I soooooooo don’t want to go back. This is not just bone-idleness on my part, I’ve always worked, and usually I don’t mind it. I have an ok job: the pay leaves a bit to be desired but I’m not exactly on minimum wage, I don’t have to work long hours, I get on well with my colleagues and my work is interesting if not exactly ‘worthy’. In fact, I enjoy it. ‘So what’s your problem?’ you might well ask. Well, to tell the truth I, um, *whispers* would rather stay at home with my baby. There, I said it.
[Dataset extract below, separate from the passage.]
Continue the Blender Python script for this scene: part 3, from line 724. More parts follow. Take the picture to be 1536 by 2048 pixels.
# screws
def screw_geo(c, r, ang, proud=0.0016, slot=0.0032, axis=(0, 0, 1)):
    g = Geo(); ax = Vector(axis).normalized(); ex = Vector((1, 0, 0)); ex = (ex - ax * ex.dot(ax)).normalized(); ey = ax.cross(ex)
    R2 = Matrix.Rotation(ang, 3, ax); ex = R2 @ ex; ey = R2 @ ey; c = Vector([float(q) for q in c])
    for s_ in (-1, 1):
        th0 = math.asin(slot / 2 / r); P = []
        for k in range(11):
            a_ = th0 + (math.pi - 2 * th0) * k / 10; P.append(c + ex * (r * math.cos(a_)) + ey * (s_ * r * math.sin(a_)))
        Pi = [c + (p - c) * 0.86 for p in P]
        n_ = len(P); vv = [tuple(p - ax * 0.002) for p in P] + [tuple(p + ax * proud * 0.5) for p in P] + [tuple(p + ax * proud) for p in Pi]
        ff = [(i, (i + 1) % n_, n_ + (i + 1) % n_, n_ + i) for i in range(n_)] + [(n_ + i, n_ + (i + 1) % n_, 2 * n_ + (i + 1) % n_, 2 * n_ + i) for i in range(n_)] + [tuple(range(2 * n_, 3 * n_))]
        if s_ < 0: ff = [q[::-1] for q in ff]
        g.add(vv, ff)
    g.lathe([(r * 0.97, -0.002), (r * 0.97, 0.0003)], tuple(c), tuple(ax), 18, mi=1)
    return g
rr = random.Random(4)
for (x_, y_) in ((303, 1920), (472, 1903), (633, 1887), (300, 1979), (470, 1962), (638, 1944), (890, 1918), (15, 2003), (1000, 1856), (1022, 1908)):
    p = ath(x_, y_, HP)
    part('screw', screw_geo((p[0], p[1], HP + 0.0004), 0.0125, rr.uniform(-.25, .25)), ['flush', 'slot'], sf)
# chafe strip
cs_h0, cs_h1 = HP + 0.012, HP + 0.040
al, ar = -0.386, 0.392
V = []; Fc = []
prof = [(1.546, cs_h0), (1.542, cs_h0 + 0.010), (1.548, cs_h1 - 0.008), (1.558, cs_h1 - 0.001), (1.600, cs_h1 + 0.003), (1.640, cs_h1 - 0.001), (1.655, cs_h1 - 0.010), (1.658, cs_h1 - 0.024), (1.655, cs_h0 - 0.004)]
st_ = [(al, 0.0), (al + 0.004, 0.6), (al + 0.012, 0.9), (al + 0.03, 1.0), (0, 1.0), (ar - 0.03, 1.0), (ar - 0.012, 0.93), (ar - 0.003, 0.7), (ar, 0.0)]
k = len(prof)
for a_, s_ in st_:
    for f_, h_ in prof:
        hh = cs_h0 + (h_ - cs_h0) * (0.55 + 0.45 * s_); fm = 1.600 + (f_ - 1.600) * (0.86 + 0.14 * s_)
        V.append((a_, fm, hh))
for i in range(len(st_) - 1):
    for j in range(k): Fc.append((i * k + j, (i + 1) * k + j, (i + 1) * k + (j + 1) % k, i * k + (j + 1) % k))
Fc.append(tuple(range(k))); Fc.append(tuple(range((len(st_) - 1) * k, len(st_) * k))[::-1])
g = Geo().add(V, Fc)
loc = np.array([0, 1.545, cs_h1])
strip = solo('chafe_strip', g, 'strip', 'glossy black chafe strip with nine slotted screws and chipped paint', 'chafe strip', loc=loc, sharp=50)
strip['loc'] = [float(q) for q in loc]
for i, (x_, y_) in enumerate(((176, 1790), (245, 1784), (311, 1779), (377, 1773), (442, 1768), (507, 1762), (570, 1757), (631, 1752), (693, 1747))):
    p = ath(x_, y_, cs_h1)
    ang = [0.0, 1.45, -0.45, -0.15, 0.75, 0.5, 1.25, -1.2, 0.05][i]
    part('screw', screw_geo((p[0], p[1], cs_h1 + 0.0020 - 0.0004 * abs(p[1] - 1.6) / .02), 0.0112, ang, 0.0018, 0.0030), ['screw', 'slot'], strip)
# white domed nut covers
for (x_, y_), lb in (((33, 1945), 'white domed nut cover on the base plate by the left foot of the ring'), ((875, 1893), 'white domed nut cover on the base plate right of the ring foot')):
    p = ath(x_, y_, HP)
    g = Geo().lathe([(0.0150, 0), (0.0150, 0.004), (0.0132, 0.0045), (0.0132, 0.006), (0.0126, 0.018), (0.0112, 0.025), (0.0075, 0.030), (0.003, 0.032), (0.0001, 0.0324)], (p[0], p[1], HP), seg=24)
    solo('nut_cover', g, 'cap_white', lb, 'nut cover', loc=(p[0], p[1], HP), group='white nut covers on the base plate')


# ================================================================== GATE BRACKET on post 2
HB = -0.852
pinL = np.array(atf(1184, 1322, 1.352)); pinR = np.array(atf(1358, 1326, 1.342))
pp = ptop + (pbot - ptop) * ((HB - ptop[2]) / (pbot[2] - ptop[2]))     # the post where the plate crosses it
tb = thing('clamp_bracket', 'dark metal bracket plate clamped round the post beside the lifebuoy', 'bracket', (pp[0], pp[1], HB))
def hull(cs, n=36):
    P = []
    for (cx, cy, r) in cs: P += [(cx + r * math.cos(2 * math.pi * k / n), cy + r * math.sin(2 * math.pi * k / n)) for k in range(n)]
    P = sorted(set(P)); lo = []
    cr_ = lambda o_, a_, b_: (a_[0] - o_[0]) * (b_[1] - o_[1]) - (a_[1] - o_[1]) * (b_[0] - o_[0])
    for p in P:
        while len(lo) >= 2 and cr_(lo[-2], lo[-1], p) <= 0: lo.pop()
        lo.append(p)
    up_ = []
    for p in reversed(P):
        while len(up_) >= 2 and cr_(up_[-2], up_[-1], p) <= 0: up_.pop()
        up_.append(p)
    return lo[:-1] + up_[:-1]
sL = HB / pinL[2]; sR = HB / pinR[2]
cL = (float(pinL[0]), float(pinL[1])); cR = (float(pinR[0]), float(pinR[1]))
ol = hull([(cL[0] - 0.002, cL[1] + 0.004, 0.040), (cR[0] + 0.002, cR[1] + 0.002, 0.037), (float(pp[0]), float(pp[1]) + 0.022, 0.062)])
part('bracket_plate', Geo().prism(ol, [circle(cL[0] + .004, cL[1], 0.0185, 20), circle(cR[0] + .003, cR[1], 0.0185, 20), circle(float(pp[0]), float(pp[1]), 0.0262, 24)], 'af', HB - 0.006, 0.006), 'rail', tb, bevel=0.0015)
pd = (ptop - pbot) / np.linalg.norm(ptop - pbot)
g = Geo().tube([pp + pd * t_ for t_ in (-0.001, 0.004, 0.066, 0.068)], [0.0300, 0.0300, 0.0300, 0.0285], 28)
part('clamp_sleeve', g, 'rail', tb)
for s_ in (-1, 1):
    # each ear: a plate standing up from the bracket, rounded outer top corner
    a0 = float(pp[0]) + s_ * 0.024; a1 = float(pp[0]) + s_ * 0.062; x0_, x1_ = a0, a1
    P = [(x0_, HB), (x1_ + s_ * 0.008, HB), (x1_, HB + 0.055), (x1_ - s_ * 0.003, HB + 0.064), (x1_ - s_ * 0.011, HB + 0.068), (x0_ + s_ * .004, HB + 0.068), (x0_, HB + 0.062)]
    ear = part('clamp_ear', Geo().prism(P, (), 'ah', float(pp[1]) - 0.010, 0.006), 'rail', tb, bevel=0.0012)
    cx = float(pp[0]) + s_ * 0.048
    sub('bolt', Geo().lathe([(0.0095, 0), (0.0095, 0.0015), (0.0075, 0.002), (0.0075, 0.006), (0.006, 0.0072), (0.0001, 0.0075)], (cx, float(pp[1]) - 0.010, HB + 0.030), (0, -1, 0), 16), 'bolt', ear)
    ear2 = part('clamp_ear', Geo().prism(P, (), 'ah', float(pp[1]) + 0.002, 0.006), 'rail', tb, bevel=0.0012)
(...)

To some people, I know that sounds a bit unenlightened. I’ve seen the look on the faces of some of my friends and colleagues (mostly the ones who don’t have kids, but also a couple that do) when I’ve given an honest answer to the question ‘are you looking forward to going back to work then?’ Why on earth would I want to stay at home hoovering and changing nappies when I could be out in the big wide world of work? Because of course these days women are supposed to be able to have it all, aren’t they? Successful career, lively social life, perfect family, beautiful home etc etc. Well call me a pessimist but I’m not at all convinced I can do it all, not without an army of dedicated helpers at any rate. If the last year is anything to go on, the best I can manage is a stuttering social life, a rather untidy home, and a family that’s probably far from perfect but happy all the same. Add a career into the mix and I think we might be asking for trouble!
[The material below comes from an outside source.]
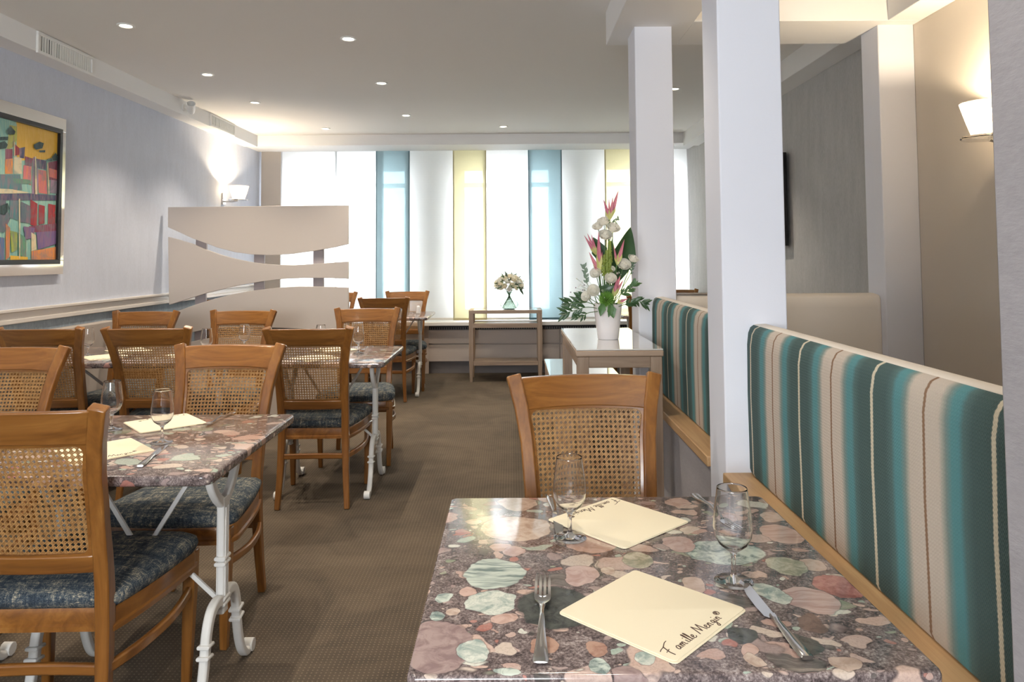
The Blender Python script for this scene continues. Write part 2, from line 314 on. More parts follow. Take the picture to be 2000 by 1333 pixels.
# ------------------------------------------------------------------ mesh builder
class MB:
    def __init__(s): s.v = []; s.f = []; s.m = []; s.mats = []
    def mi(s, m):
        if m is None: return 0
        if m not in s.mats: s.mats.append(m)
        return s.mats.index(m)
    def add(s, vs, fs, m=None):
        o = len(s.v); s.v += [tuple(v) for v in vs]; k = s.mi(m)
        for f in fs: s.f.append(tuple(i + o for i in f)); s.m.append(k)
        return s
    def box(s, x0, x1, y0, y1, z0, z1, m=None):
        vs = [(x, y, z) for z in (z0, z1) for y in (y0, y1) for x in (x0, x1)]
        return s.add(vs, [(0, 2, 3, 1), (4, 5, 7, 6), (0, 1, 5, 4), (2, 6, 7, 3), (0, 4, 6, 2), (1, 3, 7, 5)], m)
    def rings(s, rs, m=None, cap=(True, True), closed=True):
        n = len(rs[0]); vs = [p for r in rs for p in r]; fs = []
        for i in range(len(rs) - 1):
            for j in range(n if closed else n - 1):
                a = i * n + j; b = i * n + (j + 1) % n
                fs.append((a, b, b + n, a + n))
        if cap[0]: fs.append(tuple(reversed(range(n))))
        if cap[1]: fs.append(tuple(range((len(rs) - 1) * n, len(rs) * n)))
        return s.add(vs, fs, m)
    def lathe(s, prof, c=(0, 0, 0), n=32, m=None, cap=(False, False)):
        return s.rings([[(c[0] + r * math.cos(2 * PI * k / n), c[1] + r * math.sin(2 * PI * k / n), c[2] + z) for k in range(n)] for r, z in prof], m, cap)
    def tube(s, pts, r, n=8, m=None, cap=True):
        pts = [Vector(p) for p in pts]; rs = []
        if not isinstance(r, (list, tuple)): r = [r] * len(pts)
        prev = None
        for i, p in enumerate(pts):
            t = (pts[min(i + 1, len(pts) - 1)] - pts[max(i - 1, 0)]).normalized()
            if prev is None: a = t.orthogonal().normalized()
            else: a = (prev - t * prev.dot(t)).normalized()
            prev = a; b = t.cross(a)
            rs.append([tuple(p + a * r[i] * math.cos(2 * PI * k / n) + b * r[i] * math.sin(2 * PI * k / n)) for k in range(n)])
        return s.rings(rs, m, (cap, cap))
    def sweep(s, pts, side, wd, m=None, chamfer=0.0):
        """rectangular bar along pts; wd = (width along tangent x side, depth along side) per point"""
        pts = [Vector(p) for p in pts]; side = Vector(side).normalized(); rs = []
        if not isinstance(wd, list): wd = [wd] * len(pts)
        for i, p in enumerate(pts):
            t = (pts[min(i + 1, len(pts) - 1)] - pts[max(i - 1, 0)]).normalized()
            sd = (side - t * side.dot(t)).normalized(); b = t.cross(sd)
            w, d = wd[i][0] / 2, wd[i][1] / 2
            if chamfer > 0:
                c = min(chamfer, w * 0.6, d * 0.6)
                q = [(w, d - c), (w - c, d), (-w + c, d), (-w, d - c), (-w, -d + c), (-w + c, -d), (w - c, -d), (w, -d + c)]
            else: q = [(w, d), (-w, d), (-w, -d), (w, -d)]
            rs.append([tuple(p + b * x + sd * y) for x, y in q])
        return s.rings(rs, m)
    def prism(s, poly, axis, a, b, m=None):
        """extrude a 2D polygon along an axis (0,1,2) from a to b"""
        def P(u, v, w): return ((w, u, v), (u, w, v), (u, v, w))[axis]
        n = len(poly)
        vs = [P(u, v, a) for u, v in poly] + [P(u, v, b) for u, v in poly]
        fs = [tuple(range(n)), tuple(reversed(range(n, 2 * n)))] + [(i, i + n, (i + 1) % n + n, (i + 1) % n) for i in range(n)]
        return s.add(vs, fs, m)
    def build(s, name, m=None, parent=None, bevel=0, seg=2, smooth=35, fix=True, sub=0):
        me = bpy.data.meshes.new(name); me.from_pydata(s.v, [], s.f)
        for x in (s.mats or []): me.materials.append(x)
        if m is not None and not s.mats: me.materials.append(m)
        if s.mats:
            for p, k in zip(me.polygons, s.m): p.material_index = k
        if fix:
            bm = bmesh.new(); bm.from_mesh(me); bmesh.ops.recalc_face_normals(bm, faces=bm.faces); bm.to_mesh(me); bm.free()
        if smooth:
            me.polygons.foreach_set('use_smooth', [True] * len(me.polygons)); me.set_sharp_from_angle(angle=math.radians(smooth))
        o = bpy.data.objects.new(name, me); COL.objects.link(o)
        if parent is not None: o.parent = parent
        if bevel:
            b = o.modifiers.new('bevel', 'BEVEL'); b.width = bevel; b.segments = seg; b.limit_method = 'ANGLE'; b.angle_limit = math.radians(40)
        if sub:
            b = o.modifiers.new('sub', 'SUBSURF'); b.levels = sub; b.render_levels = sub
        return o
def tag(o, label, cat, group=None, kind=None):
    if label: o['label'] = label
    if cat: o['category'] = cat
    if group: o['group'] = group
    if kind: o['kind'] = kind
    return o
def struct(o, label=None, cat=None):
    o['kind'] = 'structure'
    if label: o['label'] = label
    if cat: o['category'] = cat
    return o
def thing(name, label, cat, loc=(0, 0, 0), rz=0, group=None):
    o = bpy.data.objects.new(name, None); COL.objects.link(o); o.location = loc; o.rotation_euler = (0, 0, rz)
    return tag(o, label, cat, group)
def kids(o): return [c for c in COL.objects if c.parent == o]
def dup(root, label, loc, rz=0, group=None):
    r = root.copy(); COL.objects.link(r); r.location = loc; r.rotation_euler = (0, 0, rz); r['label'] = label
    if group: r['group'] = group
    for ch in kids(root):
        c = ch.copy(); COL.objects.link(c); c.parent = r
        for g in kids(ch):
            d = g.copy(); COL.objects.link(d); d.parent = c
    return r
def lerp(a, b, t): return a + (b - a) * t
def interp(x, tab):
    if x <= tab[0][0]: return tab[0][1]
    for (x0, y0), (x1, y1) in zip(tab, tab[1:]):
        if x <= x1:
            t = (x - x0) / (x1 - x0); t = t * t * (3 - 2 * t) * 0.35 + t * 0.65
            return lerp(y0, y1, t)
    return tab[-1][1]
def catmull(P, n=6):
    P = [Vector(p) for p in P]; out = []
    for i in range(len(P) - 1):
        a, b, c, d = P[max(i - 1, 0)], P[i], P[i + 1], P[min(i + 2, len(P) - 1)]
        for k in range(n):
            t = k / n
            out.append(0.5 * ((2 * b) + (c - a) * t + (2 * a - 5 * b + 4 * c - d) * t * t + (3 * b - a - 3 * c + d) * t ** 3))
    out.append(P[-1]); return out
# ================================================================== THE ROOM
XL, XR, YB, YF = -2.80, 1.96, -2.6, 8.42
CZ, SZL, SZ, BZ = 2.575, 2.455, 2.46, 2.40
struct(MB().box(XL - .2, XR + .2, YB - .2, YF + .3, -0.1, 0.0).build('floor', CARPET), 'brown wall-to-wall carpet with small pale dots', 'carpet')
ce = MB().box(XL - .2, XR + .2, YB - .2, YF + .3, CZ, CZ + .12)
struct(ce.build('ceiling', CEIL), 'flat warm grey ceiling with recessed spotlights', 'ceiling')
struct(MB().box(XL - .2, XL, YB, YF + .3, 0.99, CZ).build('wall_left', W_UP), 'lilac grey papered wall above the chair rail', 'wall')
struct(MB().box(XL - .2, XL, YB, YF + .3, 0, 0.93).build('wall_left_lower', W_LO), 'blue grey papered lower wall below the chair rail', 'wall')
r = MB()
r.box(XL - .2, XL + .022, YB, YF + .05, 0.93, 0.955).box(XL - .2, XL + .014, YB, YF + .05, 0.955, 0.995).box(XL - .2, XL + .030, YB, YF + .05, 0.995, 1.012)
struct(r.build('trim_1', RAIL, bevel=.003), 'cream painted chair rail along the lilac wall', 'chair rail')
struct(MB().box(XL, XL + .012, YB, YF, 0, 0.09).build('baseboard_left', RAIL), 'painted skirting at the foot of the lilac wall', 'skirting')
struct(MB().box(XR, XR + .2, YB, 3.49, 0, CZ).build('wall_right', W_BG), 'warm beige wall lit by the sconce', 'wall')
struct(MB().box(XR, XR + .2, 3.49, YF + .3, 0, CZ).build('wall_right_far', W_R), 'grey textured papered wall carrying the television', 'wall')
struct(MB().box(0.600, XR, YB, 0.903, 0, CZ).build('wall_right_near', W_NR, bevel=.004), 'greige ribbed wall end beside the striped backrest', 'wall')
w = MB()   # wall behind the camera, with a window opening
w.box(XL, 0.6, YB - .2, YB, 0, 1.0).box(XL, 0.6, YB - .2, YB, 2.2, CZ).box(XL, -1.5, YB - .2, YB, 1.0, 2.2).box(-0.1, 0.6, YB - .2, YB, 1.0, 2.2)
struct(w.build('wall_rear', W_BK), 'white wall behind the viewpoint', 'wall')
# window wall with three openings
WN = ((-2.56, -1.20), (-0.60, 0.48), (1.04, 1.93)); WZ0, WZ1 = 0.63, 2.345
w = MB(); xs = [XL] + [x for ab in WN for x in ab] + [XR]
for i in range(0, len(xs), 2): w.box(xs[i], xs[i + 1], YF, YF + .3, WZ0, WZ1)
w.box(XL, XR, YF, YF + .3, 0, WZ0).box(XL, XR, YF, YF + .3, WZ1, CZ)
struct(w.build('wall_back', W_BK), 'white wall around the street windows', 'wall')
for i, (a, b) in enumerate(WN):
    f = MB(); y0, y1 = YF + .03, YF + .09
    f.box(a, b, y0, y1, WZ0, WZ0 + .05).box(a, b, y0, y1, WZ1 - .05, WZ1).box(a, a + .05, y0, y1, WZ0, WZ1).box(b - .05, b, y0, y1, WZ0, WZ1)
    if b - a > .9:
        c = (a + b) / 2 if i else -1.94
        f.box(c - .04, c + .04, y0, y1, WZ0, WZ1)
    f.box(a, b, y0, y1, 2.10, 2.15)
    fo = struct(f.build('window_%d' % (i + 1), WHT, bevel=.004), ['white framed street window beside the lilac wall', 'white framed street window behind the trolley and small bouquet', 'white framed street window beyond the pillars'][i], 'window')
    p = MB().box(a + .02, b - .02, y0 + .028, y0 + .034, WZ0 + .02, WZ1 - .02).build('pane', PANE, fo)
# sill and convector cover under the windows
s = MB().box(XL + .02, XR, 7.99, YF, .535, .575)
struct(s.build('windowsill', SILL, bevel=.004), 'pale windowsill running above the radiator covers', 'windowsill')
rc = thing('radiator_cover', 'long taupe panelled radiator cover under the windows', 'radiator cover', (0, 8.1, 0))
rc['kind'] = 'structure'
a = -1.02; q = [-2.78, a, .52, XR - .02]
b = MB()
for x0, x1 in zip(q, q[1:]):
    b.box(x0 + .003, x1 - .003, 0, .03, .330, .480).box(x0 + .003, x1 - .003, 0, .03, .135, .318)
b.box(-2.78, XR - .02, .03, .05, .135, .535).box(-2.78, a + .09, -0.002, .03, .135, .535)
b.box(a, a + .09, -.002, .02, 0, .135)
b.build('panel', RAD, rc, bevel=.002)
g = MB()
g.box(a + .09, XR - .02, .012, .03, .483, .533)
g.build('grille_slot', BLACK, rc)
gr = MB(); k = a + .1
while k < XR - .05:
    gr.box(k, k + .010, .002, .012, .484, .508); k += .026
gr.build('grille', PLIN, rc)
MB().box(-2.78, XR - .02, .035, .06, 0, .135).build('plinth', PLIN, rc)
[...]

Yes, for now I’d rather concentrate on one thing at a time and maybe pick up the others later, but regrettably the numbers don’t add up, so the spectre of work has been looming ever larger over the last few months. All that time I’ve been hoping – expecting even – something would happen that meant I wouldn’t have to go back. Don’t ask me what; there are no rich old uncles lurking around my family tree, and I don’t even do the lottery. But of course no such miracle has happened and so now here it is, right in front of me and stretching out as far as the eye can see: the life of a working mum.

So I’m just about ready. My bag now contains grown-up things like my notebook and security pass instead of nappies, wipes and a muslin square. I’ve gone through my work wardrobe, such as it is, and sorted out everything that a) still fits, and b) wouldn’t be rejected by every self-respecting charity shop in town. I’ve had my hair cut for the first time in months. I’m ready to take on the world! Or at least, I’m ready to sneak in the back door of the building and slip behind my desk as if I’d never been away, before anyone makes me cry by asking about my baby, or worse, notices how big my bum still is.
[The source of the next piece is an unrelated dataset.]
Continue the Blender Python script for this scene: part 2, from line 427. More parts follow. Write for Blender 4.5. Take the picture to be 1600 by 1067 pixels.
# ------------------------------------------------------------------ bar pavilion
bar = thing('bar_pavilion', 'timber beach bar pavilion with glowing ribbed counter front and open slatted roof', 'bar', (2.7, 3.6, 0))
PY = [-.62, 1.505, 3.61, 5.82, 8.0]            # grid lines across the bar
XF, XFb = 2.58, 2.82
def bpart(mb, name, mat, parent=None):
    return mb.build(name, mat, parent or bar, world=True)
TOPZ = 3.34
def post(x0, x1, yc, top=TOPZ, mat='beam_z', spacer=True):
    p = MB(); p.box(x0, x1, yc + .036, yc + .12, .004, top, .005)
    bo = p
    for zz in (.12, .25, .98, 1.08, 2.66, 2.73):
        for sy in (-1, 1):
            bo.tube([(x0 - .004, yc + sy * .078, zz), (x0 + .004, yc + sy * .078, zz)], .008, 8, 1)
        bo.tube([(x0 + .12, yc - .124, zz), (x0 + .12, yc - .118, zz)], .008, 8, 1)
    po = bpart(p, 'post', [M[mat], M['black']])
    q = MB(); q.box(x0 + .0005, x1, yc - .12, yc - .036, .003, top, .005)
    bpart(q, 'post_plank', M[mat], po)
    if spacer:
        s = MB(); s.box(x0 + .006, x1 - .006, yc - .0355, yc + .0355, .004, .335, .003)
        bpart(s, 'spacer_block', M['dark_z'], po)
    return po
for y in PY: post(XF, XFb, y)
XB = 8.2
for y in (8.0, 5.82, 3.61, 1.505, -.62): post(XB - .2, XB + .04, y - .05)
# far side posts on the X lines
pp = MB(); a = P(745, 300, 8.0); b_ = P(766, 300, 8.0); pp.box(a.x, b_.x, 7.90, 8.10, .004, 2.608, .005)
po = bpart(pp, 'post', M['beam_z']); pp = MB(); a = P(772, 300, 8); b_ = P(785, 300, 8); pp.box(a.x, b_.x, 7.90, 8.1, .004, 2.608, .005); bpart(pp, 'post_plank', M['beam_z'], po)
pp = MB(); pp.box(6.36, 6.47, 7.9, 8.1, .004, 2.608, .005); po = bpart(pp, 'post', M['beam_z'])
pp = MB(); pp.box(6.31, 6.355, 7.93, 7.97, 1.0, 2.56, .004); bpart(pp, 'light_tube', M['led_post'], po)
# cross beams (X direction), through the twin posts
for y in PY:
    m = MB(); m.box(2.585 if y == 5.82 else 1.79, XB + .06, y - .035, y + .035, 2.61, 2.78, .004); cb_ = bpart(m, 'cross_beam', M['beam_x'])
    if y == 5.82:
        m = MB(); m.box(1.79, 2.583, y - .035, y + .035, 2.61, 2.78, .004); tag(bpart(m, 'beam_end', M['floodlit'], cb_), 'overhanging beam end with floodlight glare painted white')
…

It’s not all bad, of course. I’ll have a latte when I get to the office; I’ll be able to talk to adults, and not just about poo and teething and what baby stuff they’ve got in the pound shop this week. I’ll get to use a laptop which has no sticky finger marks on the screen, and no one will bash the keys or try to close the lid while I’m typing. Hey, I’ll even be able to go to the loo by myself. But I can’t help feeling sad and a little bit guilty. Guilty that I have to put earning money ahead of spending time with my baby. Sad that our happy little days of just him and me are over and our lovely little life is going to change so much, and I can’t even explain to him why.

We’ll be ok, me and my baby, I know that really. He’ll settle into his new routine quickly and keep on being his happy little self, and in a few weeks I’ll probably feel like I was never away from work. After all, I’ve been here before. And even though it’s no easier this time around, I can take comfort from the knowledge that my baby’s big brother turned out just fine.